Losing my grandfather was a big blow to my tender heart. It was my first brush with pain, misery and loss caused by death. True to the way shown by my dada ji, all the elders of the family turned to God for solace…till eventually most everyone got busy with their daily lives…except me.

For me, the way was forged forever. Written in stone. 

Inspired by my own father, who was an ardent and passionate follower of dada ji, I began chanting mantras, reading children’s books on God and like a Sufi dervish, would lose myself whole heartedly in dance while singing bhajans . My father, being deeply spiritual himself and with whom I had always felt a deep soul connection, played an instrumental role in showing me the inner path. 

Years passed before the second earth shattering instance occurred. Without any warning, I lost my father. While still in his late forties, he suffered a massive and fatal heart attack. I was still in my teens. The Divine became my only solace during those painful years. It was during that time that I turned fully towards a soul-led life.

For those who think that spirituality makes us weak, I’d like to inform that from there on, my focus improved. And my study grades soared. As did my self-confidence. My college terms saw me getting exceptionally high marks in all the subjects. That is the power of spirituality. It is the key that opens massive doors of success – both outer and inner.

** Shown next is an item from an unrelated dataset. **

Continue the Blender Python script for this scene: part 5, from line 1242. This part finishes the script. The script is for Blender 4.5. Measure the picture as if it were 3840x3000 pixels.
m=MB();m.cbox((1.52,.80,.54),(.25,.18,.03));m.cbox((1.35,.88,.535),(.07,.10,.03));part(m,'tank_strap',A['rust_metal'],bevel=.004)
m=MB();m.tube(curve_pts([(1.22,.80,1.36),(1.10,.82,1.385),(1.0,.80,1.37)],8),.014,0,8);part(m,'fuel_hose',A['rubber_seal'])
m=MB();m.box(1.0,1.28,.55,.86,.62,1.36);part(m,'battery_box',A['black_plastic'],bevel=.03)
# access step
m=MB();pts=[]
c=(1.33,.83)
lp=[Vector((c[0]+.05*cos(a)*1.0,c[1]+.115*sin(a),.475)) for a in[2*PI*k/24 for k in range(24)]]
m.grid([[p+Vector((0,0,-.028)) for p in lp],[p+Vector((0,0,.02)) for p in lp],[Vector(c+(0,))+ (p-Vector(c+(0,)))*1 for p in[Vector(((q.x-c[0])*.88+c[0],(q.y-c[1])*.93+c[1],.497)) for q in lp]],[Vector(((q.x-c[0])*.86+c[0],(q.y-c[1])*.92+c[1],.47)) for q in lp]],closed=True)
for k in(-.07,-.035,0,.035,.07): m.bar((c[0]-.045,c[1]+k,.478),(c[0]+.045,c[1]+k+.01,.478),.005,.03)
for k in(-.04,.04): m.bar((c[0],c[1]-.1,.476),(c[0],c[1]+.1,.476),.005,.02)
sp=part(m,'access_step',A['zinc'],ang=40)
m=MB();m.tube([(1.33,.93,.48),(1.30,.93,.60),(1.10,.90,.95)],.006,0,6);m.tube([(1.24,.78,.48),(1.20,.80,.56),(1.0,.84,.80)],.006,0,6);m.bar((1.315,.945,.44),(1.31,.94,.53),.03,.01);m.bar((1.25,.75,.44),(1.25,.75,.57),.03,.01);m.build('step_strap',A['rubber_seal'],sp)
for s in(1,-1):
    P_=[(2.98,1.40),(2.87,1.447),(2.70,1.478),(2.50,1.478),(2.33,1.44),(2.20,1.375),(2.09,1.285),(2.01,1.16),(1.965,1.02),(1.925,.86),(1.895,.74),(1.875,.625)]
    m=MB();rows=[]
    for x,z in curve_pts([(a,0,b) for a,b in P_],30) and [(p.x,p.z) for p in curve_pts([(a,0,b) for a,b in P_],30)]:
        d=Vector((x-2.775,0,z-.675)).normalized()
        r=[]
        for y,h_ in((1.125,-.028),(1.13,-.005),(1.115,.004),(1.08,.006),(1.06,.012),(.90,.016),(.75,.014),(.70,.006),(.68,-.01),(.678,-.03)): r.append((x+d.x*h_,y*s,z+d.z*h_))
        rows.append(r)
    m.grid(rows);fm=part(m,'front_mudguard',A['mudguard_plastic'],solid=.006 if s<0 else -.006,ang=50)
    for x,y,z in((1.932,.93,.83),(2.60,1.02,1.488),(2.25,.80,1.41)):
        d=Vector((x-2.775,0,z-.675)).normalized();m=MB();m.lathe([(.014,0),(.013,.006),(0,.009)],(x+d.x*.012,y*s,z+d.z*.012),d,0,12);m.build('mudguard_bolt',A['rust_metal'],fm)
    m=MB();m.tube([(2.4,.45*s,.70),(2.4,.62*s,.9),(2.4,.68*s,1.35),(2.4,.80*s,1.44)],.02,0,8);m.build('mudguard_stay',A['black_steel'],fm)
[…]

The third turning point in my life, and an even bigger one, was when I was initiated as a disciple by my present living Master. I consider that a truly trumpet-blowing, flower-showering, ‘Akashvani and Shankhnaad’ moment of my life. The Divine was clearly calling me Home. I was overjoyed.

Much happened later in my life which saw me on a magical up-and-down road of spirituality – my soul’s chosen path.

To quote Robert Frost:

“ Two roads diverged in a wood and I – I took the one less travelled by, and that has made all the difference.”